La patria de un escritor es su lengua. La lengua en la que escribe, en la que piensa, sueña y putea. El resto de los mortales que la usamos para los menesteres cotidianos no la sentimos tanto como una patria, ni reflexionamos mucho sobre ello.
Pero de hecho cuando por determinadas circunstancias debemos cambiar de lengua o de lenguas, siempre un resabio, una marca de origen les hace conocer a los nativos de ese idioma que quien habla o escribe es un adoptado y adaptado.
Hay casos de simbiosis total, de llegar a perder todo acento, toda respiración particular que tiene una lengua o un dialecto.
Hay casos entre los diferentes dialectos de un mismo idioma que por razones laborales o de integración las personas tratan de borrar las huellas de su dialecto. Sucedió con moriscos y judíos en España en la antigüedad, sucede ahora con muchos sudamericanos que buscan dejar de ser "sudacas" y una de las formas de pasar inadvertidos es transformarse en un hablante de la región en la que habitan.
Pero estos casos se dan fundamentalmente por ciertas presiones, en algunos casos discriminatorias, en otras les va en riesgo la vida. En general, hay cierta resistencia psicológica en los trasplantados a otro terruño a no perder la morada de su lengua.
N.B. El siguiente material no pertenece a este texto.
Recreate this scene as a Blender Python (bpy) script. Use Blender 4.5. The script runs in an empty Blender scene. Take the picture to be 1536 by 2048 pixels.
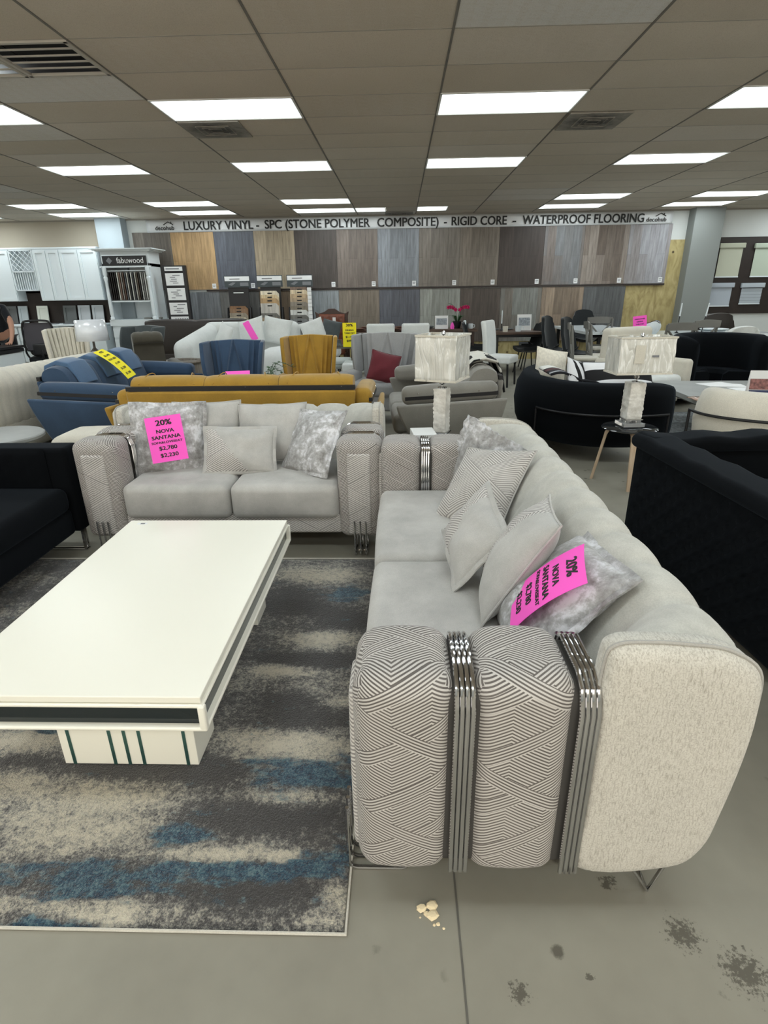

Lo vemos a diario con algunos emigrados españoles o italianos que llevan más tiempo de vida en Argentina que en sus países de nacimiento, pero que siguen conservando el aire de su tierra en algunas zetas, modismos, en la deficiente pronunciación de alguna palabra o en el tono de su habla.
En el fondo se resisten a perder lo último que les queda de su origen, el hilo por el cual se mantienen unidos a una tierra que se ha ido esfumando en la memoria, unidos a una identidad que mucho tiene que ver con la morada y que se resisten a dejar la casa de la lengua propia.
Los escritores son los arquitectos que trabajan con esa casa, ellos tienen una especial sensibilidad para ahondar todos los días en esos materiales con que crean su obra.
Desde esa perspectiva siempre me ha llamado la atención Julio Cortázar, vivió 33 años en Francia, durante muchos períodos de tiempo no pudo regresar a la Argentina, sin embargo, casi toda su obra está caracterizada por un lenguaje tan argentino, a veces tan porteño que parece que nunca se fue de los arrabales de Buenos Aires.
Cortázar mismo se reía y comentaba a principios de los '80, que la lengua en la que escribía era la lengua de Buenos Aires de los años '50, la que seguía llevando en la memoria, una lengua que en muchos de sus giros y formas ya no se hablaba y sin embargo, Cortázar recreaba con suma maestría 20 ó 30 años después.
Cortázar, como tantos emigrados, se resistía a dejar aquellos sonidos, aquella atmósfera creada por las palabras que lo transportaban a un lugar en el que la ausencia era un poco menos notable.